Staab disse que pediu à New York Runners que classificasse Gebre entre os atletas de elite, mas o pedido foi recusado. Um porta-voz da organização, Chris Weiller, diz que a maratona de Nova York em geral conta com grande número de bons atletas que ficam pouco abaixo do nível de elite, e que é difícil prever qual deles pode subir de nível em uma determinada prova.

Staab disse que Gebre é um corredor muito humilde e discreto, de uma família rural. “Ele provavelmente disputou cem provas na região de Nova York, mas não são o tipo de prova a que profissionais sejam convidados”, disse Staab. “Todos os corredores etíopes da área estão muito empolgados por ele."

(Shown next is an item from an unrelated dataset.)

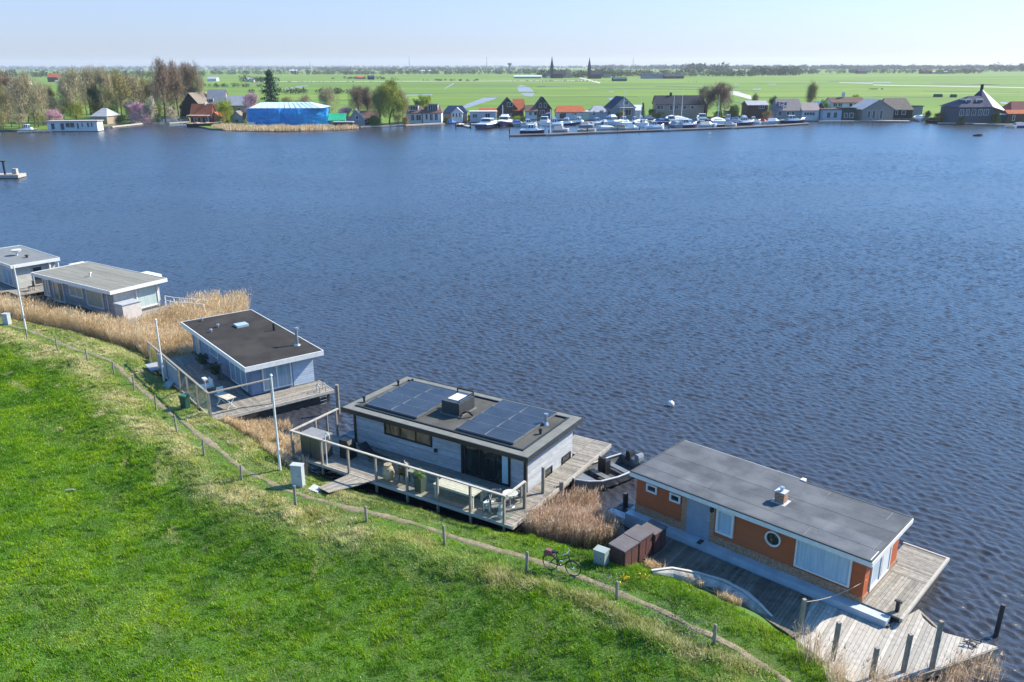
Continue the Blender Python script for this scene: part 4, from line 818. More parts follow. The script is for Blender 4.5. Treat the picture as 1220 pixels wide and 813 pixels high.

Girma Bekele Gebre (à dir.) exibe a bandeira da Etiópia em Nova York - Sarah Stier - 3.nov.19/Getty Images/AFP

O terceiro lugar de Gebre e seu prêmio de US$ 40 mil (R$ 160 mil) podem representar a salvação, em um país pobre como a Etiópia, onde os corredores fundistas são reverenciados. Staab disse que Gebre provavelmente jamais havia ganhado mais de US$ 6 mil (R$ 24 mil) a US$ 8 mil (R$ 32 mil) em suas provas, e que as corridas que ele costuma disputar têm prêmios que variam de US$ 500 (R$ 2 mil) e US$ 1 mil (R$ 4 mil).

Gebre disse que usaria o dinheiro para ajudar sua família e a si mesmo. Ele planeja passar duas semanas em Nova York. As comemorações começaram na noite de domingo, quando ele e diversos amigos etíopes se reuniram o restaurante Queen of Sheba, em Hell’s Kitchen –um restaurante etíope.